▶ [Data excerpt]:
****************************************
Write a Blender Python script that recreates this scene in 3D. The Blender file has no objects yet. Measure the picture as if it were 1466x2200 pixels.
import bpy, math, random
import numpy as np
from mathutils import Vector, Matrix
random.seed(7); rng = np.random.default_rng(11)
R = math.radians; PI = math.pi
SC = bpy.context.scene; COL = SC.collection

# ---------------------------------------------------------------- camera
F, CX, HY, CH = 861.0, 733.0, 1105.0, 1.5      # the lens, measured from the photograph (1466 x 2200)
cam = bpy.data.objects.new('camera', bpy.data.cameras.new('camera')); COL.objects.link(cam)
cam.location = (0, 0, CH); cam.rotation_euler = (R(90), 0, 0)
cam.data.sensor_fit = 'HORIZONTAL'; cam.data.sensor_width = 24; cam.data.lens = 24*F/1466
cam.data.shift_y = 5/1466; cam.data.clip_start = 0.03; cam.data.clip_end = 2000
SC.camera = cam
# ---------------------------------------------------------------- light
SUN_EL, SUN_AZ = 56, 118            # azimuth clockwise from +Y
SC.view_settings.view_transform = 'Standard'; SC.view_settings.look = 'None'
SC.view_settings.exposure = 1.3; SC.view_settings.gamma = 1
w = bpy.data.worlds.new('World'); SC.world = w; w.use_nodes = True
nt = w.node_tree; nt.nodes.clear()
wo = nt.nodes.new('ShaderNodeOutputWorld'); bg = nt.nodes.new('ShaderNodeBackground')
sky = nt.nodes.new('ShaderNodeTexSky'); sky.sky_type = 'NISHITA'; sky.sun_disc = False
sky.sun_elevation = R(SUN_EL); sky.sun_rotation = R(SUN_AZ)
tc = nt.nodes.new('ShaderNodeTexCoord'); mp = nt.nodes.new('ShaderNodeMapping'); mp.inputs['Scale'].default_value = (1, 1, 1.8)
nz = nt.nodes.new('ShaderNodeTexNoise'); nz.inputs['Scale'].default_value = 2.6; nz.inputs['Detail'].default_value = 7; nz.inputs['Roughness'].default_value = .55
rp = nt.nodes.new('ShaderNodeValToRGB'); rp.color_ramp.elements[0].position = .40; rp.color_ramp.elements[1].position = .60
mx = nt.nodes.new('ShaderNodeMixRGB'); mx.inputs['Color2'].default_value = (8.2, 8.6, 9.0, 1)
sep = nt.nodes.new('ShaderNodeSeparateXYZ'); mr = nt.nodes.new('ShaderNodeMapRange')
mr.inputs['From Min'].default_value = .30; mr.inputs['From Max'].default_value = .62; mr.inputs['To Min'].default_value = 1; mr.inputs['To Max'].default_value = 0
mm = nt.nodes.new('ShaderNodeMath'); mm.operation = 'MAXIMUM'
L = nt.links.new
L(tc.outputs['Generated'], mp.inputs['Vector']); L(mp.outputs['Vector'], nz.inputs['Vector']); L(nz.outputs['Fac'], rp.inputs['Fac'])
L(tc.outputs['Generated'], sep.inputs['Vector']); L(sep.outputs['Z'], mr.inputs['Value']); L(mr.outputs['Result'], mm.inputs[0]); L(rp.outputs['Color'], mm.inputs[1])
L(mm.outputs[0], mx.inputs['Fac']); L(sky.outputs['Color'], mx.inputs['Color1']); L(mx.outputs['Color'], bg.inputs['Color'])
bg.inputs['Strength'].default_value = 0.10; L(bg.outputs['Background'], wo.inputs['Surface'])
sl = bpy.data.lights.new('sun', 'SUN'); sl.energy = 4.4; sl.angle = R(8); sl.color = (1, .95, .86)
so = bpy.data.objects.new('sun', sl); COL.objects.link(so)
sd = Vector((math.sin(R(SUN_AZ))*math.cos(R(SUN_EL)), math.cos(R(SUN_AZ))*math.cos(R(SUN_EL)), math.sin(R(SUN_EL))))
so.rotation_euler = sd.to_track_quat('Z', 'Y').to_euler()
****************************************
▶ [Goal]:
Write down again the exact lines running from the beginning of the data to the line containing "SC = bpy.context.scene; COL = SC.collection", with both ends included.

▶ [Answer below]:
Write a Blender Python script that recreates this scene in 3D. The Blender file has no objects yet. Measure the picture as if it were 1466x2200 pixels.
import bpy, math, random
import numpy as np
from mathutils import Vector, Matrix
random.seed(7); rng = np.random.default_rng(11)
R = math.radians; PI = math.pi
SC = bpy.context.scene; COL = SC.collection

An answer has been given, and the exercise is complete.